There is no doubt that LPAs are less popular than their predecessors. The forms are cumbersome and unwieldy and the protection afforded by the act is only partially effective. The act assumes that all donors are capable of making informed choices when drawing up their powers, that they can read the extensive guidance literature or can obtain good cost-effective advice. It seems that the legislators have designed a process that meets their own expectations and in that sense, it offers some benefits. But in terms of finding the right balance between empowerment and protection, the new forms show a bias towards empowerment. That is a cause for concern, for while empowerment is important, it should not be at the expense of the protection of people who are inherently vulnerable when they place their property or their lives in the hands of another party.

It is perhaps still early to look for real solutions to all these problems. Improvements to the design and functionality of the forms and improvements to the registration process will help. However legislative changes will also be needed to remedy the problems outlined above. It would for instance be helpful to allow an LPA to be used once an application for registration has been made '“ on a limited basis in the same way as an EPA (MCA sched. 4 para. 1(2)). It would be helpful to require a replacement attorney to be a named person and for the other named persons to be notified of the identity of the replacement. There should be a provision for a minimum number of named persons with a default replacement of named persons from a statutory list of relatives.

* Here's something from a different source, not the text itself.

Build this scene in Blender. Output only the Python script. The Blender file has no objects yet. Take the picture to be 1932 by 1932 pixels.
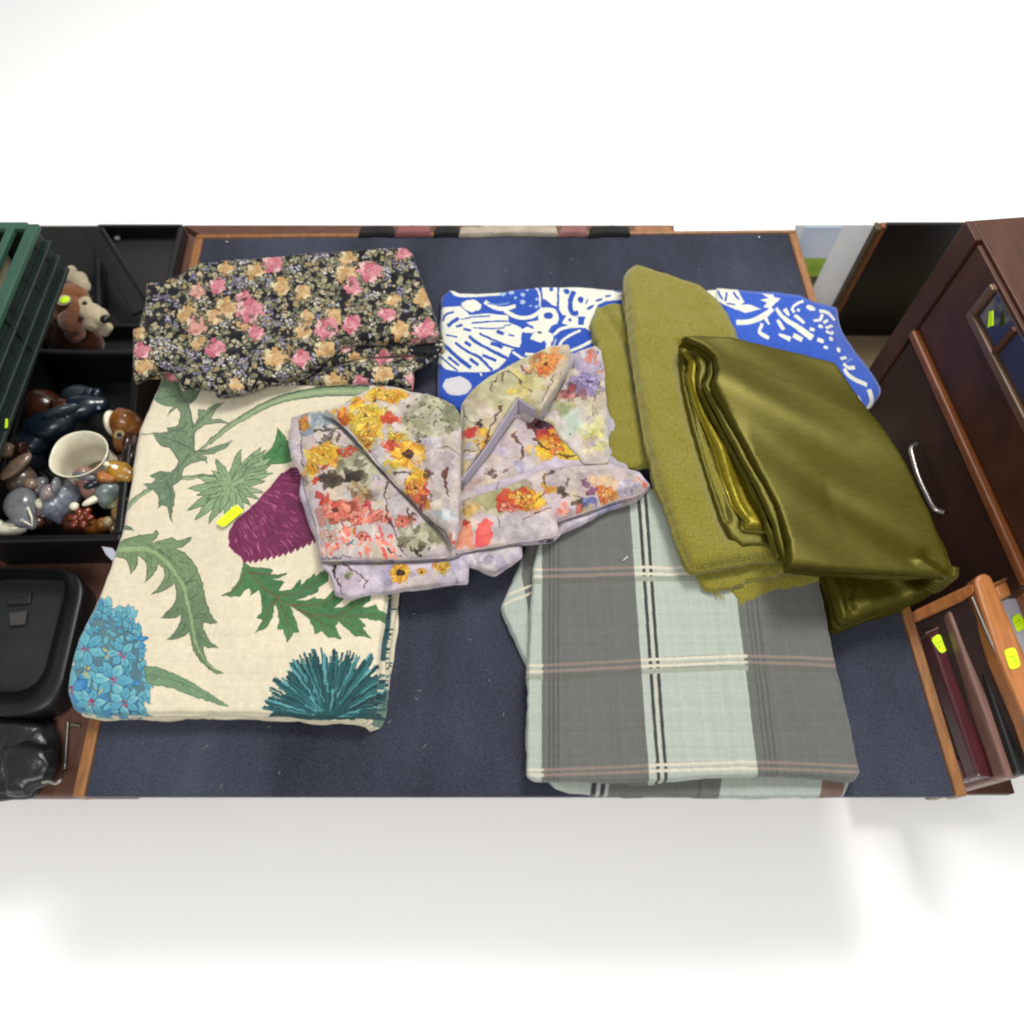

There are simple and effective measures that can be introduced to make LPAs better and safer. In the meantime, it is essential for professional advisers to ensure that quality is never sacrificed for quantity. There will be fewer LPAs made, but they should be better. A client who will not pay for the time it takes to complete the form properly, ensuring that he fully understands the nature and effect of the power and has considered the options available, must take his affairs into his own hands and at his own risk.